• **Dataset extract**

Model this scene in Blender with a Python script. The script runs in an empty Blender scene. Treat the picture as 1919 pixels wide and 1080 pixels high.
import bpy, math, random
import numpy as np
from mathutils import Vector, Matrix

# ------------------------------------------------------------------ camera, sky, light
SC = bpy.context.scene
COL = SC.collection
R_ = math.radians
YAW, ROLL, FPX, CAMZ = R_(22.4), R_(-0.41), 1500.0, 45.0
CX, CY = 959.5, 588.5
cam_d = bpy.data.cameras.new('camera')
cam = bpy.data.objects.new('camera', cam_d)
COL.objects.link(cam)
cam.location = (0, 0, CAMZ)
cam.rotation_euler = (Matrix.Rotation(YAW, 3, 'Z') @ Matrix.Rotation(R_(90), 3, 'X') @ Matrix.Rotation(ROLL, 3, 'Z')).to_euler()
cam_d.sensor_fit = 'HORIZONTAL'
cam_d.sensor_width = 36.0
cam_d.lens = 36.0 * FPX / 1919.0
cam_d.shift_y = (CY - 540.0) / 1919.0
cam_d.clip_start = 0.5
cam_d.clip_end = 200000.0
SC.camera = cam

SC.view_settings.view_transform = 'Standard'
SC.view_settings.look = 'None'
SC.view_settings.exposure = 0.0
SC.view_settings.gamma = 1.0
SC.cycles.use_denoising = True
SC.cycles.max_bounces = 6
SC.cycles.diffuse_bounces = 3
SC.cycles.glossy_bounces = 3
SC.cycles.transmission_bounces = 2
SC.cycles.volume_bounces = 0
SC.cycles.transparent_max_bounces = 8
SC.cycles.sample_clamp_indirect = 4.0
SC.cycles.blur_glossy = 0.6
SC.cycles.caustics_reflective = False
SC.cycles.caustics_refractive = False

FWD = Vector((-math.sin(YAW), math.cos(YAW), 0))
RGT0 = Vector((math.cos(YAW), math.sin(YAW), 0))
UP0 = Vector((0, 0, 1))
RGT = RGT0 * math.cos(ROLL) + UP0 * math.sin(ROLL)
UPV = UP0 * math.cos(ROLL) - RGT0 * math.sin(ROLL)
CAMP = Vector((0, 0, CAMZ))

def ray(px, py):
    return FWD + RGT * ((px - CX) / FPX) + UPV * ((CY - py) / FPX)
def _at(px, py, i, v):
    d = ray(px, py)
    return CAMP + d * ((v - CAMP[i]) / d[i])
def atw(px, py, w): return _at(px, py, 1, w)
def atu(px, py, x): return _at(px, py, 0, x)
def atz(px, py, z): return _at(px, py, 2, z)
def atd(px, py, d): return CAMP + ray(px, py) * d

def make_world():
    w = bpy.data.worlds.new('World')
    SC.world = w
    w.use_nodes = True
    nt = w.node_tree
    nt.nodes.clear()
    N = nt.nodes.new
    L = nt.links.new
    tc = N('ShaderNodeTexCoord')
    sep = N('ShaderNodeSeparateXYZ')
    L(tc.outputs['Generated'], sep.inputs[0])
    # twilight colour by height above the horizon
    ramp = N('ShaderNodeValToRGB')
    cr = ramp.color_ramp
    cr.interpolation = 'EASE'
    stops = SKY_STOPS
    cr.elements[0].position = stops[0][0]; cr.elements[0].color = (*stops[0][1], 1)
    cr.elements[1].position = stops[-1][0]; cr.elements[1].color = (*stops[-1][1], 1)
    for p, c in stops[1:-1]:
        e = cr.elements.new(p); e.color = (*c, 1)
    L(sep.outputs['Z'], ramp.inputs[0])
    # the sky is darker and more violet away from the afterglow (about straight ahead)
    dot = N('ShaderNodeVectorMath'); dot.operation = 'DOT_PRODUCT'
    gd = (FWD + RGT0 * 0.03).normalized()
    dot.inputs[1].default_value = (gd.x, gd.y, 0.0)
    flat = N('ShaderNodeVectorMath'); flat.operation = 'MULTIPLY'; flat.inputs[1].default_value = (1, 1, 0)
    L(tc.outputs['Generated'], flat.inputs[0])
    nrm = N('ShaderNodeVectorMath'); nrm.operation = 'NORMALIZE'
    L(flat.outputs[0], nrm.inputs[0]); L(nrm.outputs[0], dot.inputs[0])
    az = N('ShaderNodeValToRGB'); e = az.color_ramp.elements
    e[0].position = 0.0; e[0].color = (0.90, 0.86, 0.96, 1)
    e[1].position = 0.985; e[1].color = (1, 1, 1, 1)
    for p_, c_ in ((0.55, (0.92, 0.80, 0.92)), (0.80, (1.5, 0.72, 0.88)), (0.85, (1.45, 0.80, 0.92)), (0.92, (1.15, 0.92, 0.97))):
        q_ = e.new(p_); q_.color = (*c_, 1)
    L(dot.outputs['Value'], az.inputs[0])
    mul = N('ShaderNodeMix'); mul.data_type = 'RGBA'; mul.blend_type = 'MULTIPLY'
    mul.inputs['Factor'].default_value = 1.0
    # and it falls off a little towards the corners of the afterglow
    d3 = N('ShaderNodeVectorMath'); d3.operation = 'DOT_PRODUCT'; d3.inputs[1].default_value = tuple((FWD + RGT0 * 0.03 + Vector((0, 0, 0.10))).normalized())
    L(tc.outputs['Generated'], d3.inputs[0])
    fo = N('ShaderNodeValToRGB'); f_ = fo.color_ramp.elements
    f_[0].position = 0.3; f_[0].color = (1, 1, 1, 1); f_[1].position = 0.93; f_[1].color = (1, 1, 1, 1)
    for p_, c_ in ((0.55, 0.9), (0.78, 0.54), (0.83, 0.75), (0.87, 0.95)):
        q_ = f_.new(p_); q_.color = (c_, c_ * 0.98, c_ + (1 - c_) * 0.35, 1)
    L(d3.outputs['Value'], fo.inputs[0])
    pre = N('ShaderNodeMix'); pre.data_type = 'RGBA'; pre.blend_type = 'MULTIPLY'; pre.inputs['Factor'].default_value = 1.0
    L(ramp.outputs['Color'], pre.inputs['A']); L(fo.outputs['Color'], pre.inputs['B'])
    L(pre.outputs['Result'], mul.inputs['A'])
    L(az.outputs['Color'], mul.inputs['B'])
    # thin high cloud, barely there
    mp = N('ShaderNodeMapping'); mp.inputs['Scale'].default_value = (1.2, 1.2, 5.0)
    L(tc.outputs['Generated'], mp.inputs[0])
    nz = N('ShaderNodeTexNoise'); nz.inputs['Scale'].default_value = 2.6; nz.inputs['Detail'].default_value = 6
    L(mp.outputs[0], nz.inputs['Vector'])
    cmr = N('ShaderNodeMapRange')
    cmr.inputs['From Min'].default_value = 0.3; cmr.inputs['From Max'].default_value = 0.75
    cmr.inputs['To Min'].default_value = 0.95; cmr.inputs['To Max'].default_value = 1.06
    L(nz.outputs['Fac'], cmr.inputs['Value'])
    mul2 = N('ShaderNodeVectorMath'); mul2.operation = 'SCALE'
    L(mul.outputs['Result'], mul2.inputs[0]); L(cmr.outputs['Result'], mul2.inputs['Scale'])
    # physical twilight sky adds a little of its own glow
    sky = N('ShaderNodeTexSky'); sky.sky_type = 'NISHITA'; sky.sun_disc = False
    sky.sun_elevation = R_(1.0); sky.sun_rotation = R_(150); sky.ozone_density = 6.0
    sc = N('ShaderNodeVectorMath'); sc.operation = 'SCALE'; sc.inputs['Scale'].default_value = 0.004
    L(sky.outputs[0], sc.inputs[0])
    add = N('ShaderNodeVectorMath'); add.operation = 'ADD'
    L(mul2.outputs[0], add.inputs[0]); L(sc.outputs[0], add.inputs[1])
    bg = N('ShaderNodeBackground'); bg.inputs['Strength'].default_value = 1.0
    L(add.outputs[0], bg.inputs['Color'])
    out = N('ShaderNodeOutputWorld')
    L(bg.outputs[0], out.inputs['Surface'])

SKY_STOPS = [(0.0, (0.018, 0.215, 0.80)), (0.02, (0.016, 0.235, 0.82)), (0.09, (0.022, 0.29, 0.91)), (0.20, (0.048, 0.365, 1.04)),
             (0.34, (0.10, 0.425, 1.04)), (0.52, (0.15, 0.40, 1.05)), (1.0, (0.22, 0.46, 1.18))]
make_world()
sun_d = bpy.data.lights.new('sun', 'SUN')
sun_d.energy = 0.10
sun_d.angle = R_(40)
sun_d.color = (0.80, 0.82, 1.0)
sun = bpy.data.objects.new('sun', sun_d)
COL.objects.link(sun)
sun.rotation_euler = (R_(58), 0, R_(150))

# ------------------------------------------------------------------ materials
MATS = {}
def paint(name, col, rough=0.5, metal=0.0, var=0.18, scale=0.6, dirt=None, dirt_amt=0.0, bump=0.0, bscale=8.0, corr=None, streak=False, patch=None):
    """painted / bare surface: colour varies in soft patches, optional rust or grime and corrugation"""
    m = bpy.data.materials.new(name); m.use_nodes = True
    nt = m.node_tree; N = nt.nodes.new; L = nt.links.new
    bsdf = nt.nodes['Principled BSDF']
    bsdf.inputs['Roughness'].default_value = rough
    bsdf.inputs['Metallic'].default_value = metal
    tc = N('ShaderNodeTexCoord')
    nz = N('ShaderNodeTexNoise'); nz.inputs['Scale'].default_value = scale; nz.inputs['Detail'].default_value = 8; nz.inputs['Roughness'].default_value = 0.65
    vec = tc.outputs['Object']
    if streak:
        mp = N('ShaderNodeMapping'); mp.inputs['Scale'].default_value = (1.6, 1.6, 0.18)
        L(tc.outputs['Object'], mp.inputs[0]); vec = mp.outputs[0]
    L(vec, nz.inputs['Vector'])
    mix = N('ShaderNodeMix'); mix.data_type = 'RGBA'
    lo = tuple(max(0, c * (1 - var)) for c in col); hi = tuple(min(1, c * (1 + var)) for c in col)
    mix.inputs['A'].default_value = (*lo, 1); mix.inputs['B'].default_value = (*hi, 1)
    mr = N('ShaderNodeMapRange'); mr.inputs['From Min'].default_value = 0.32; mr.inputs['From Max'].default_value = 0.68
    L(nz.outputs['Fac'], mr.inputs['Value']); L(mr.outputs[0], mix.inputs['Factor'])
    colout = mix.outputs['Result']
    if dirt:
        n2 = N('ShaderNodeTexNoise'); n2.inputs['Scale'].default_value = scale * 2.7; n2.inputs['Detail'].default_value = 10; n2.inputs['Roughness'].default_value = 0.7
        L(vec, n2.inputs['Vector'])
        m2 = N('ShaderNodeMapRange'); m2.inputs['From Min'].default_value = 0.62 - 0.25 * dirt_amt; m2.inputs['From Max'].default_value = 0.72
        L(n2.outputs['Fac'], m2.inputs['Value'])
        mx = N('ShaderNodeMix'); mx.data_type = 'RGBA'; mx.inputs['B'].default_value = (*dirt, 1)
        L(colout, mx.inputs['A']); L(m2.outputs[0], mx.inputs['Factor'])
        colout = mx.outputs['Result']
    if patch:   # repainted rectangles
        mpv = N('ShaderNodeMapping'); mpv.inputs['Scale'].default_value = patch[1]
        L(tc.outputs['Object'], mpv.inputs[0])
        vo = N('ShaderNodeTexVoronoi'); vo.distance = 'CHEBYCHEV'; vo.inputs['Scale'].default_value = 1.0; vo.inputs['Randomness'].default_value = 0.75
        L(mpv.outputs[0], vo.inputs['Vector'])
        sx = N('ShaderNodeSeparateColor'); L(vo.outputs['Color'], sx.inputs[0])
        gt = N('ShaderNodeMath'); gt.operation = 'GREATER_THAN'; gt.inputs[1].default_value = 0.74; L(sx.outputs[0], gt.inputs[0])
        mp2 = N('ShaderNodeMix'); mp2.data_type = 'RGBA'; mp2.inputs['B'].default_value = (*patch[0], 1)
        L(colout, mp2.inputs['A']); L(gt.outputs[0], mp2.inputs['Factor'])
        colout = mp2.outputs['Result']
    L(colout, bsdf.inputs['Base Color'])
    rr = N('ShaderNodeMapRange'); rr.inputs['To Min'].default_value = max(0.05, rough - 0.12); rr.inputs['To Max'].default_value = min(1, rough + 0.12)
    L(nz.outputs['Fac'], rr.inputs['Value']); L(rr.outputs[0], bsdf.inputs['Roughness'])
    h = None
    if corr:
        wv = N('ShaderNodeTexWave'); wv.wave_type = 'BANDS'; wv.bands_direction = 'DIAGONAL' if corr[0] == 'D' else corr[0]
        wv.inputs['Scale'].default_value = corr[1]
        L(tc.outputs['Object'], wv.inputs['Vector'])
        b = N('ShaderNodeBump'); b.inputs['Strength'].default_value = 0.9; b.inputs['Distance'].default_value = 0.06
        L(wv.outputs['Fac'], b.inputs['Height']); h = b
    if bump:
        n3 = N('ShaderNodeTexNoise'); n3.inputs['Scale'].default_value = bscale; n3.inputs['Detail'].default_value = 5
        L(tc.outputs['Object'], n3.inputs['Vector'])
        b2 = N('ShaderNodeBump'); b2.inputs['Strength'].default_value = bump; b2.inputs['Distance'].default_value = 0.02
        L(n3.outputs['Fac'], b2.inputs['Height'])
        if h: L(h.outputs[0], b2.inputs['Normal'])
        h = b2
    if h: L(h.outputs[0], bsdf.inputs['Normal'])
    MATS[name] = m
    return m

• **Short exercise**
From the first line of the listing above to the line with "from mathutils import Vector, Matrix", please transcribe each line exactly, both ends included, and nothing beyond that.

• **Answer below**
Model this scene in Blender with a Python script. The script runs in an empty Blender scene. Treat the picture as 1919 pixels wide and 1080 pixels high.
import bpy, math, random
import numpy as np
from mathutils import Vector, Matrix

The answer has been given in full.